The USPTO’s “Settled Expectations” Doctrine — and Why It Matters to You

The USPTO has a new trick up its sleeve — and if you own older patents, you might just like it. It’s called the “settled expectations” doctrine, and Acting Director Coke Morgan Stewart rolled it out earlier this year to decide whether to even start an inter partes review (IPR) proceeding.

The short version? The older your patent, the more likely the USPTO will say, “No thanks” to a late-stage challenge. 

What’s the Big Idea?
The doctrine says that over time — usually seven years or more — both you (the patent owner) and the public start to operate on the assumption that your patent is valid and enforceable.
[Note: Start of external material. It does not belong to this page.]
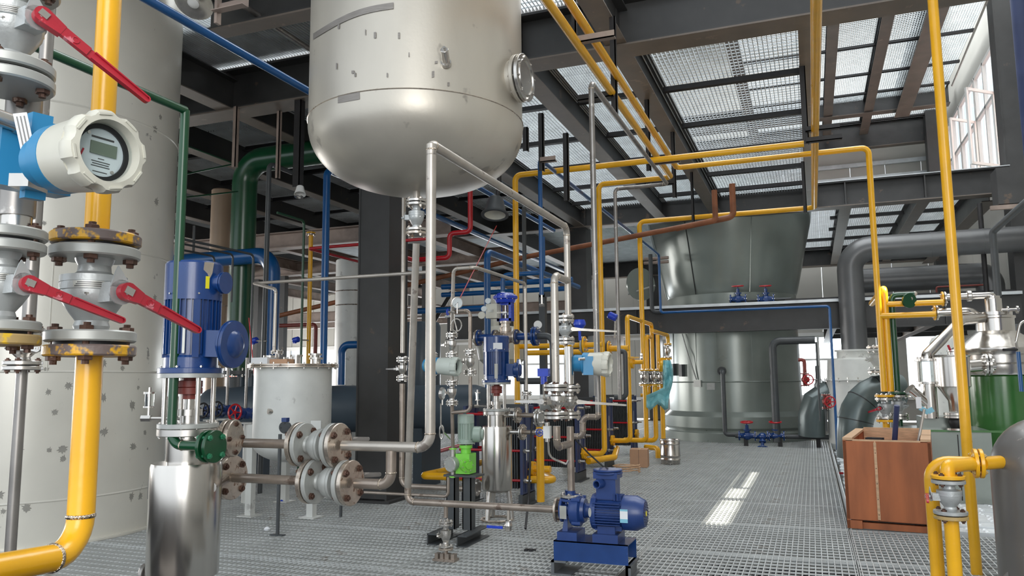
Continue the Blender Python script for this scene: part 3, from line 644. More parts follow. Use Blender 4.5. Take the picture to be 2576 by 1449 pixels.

Disrupting that after years of business decisions, licensing deals, and R&D planning is seen as unfair and destabilizing.

That “temporal shield” means that if someone waits too long to challenge your patent, the USPTO can deny the IPR even if they have decent prior art. This is purely discretionary — not a hard deadline like the 1-year IPR filing limit after you get sued — but it’s a powerful new factor. 

Real-World Examples
In June 2025, the USPTO applied the doctrine in several cases:

  • iRhythm v. Welch Allyn – The petitioner had known about the patent for years and still waited. The Director said, “Too late.”
  • Dabico v. AXA Power – Even without proof anyone knew about the patent, the age alone was enough to create “settled expectations.”
  • Intel v. Proxense – No upcoming trial, no litigation pressure… but nine-year-old patent? Denied.
  • Cambridge v. Applied Optoelectronics – Seven- and nine-year-old patents were protected, newer ones weren’t.

These decisions all reinforce one thing: age matters now. 

Why This Is a Big Shift
Up until now, IPR timing was dictated by two hard rules:

  1. 9 months after grant — post-grant review (PGR) only.
  2. 1 year after you’re sued — the IPR deadline.

Now we have a third, softer filter: If your patent’s been around a while, the USPTO might just refuse to touch it.

This is like laches flipped on its head. Traditionally, laches punished patent owners for waiting too long to sue. Now, it’s petitioners who get punished for waiting too long to challenge.

It’s also similar to trademark incontestability, where after five years a trademark becomes harder to challenge. The idea is that the longer rights have been public, the more stability matters. 

 

Do I buy the “public reliance” argument for patents? Not entirely. The public doesn’t cheer when a bad patent stays on the books — they cheer when they can use technology without a license fee. But from a portfolio strategy standpoint, this is a gift for owners of older patents.

If you’ve got assets in the 7–10+ year range, you now have another shield. If you’re a challenger, you’d better move fast — waiting for litigation to get serious could mean the IPR door is slammed shut.

Bottom line: The “settled expectations” doctrine shifts the game. For owners, it’s more staying power. For challengers, it’s one more reason to act early.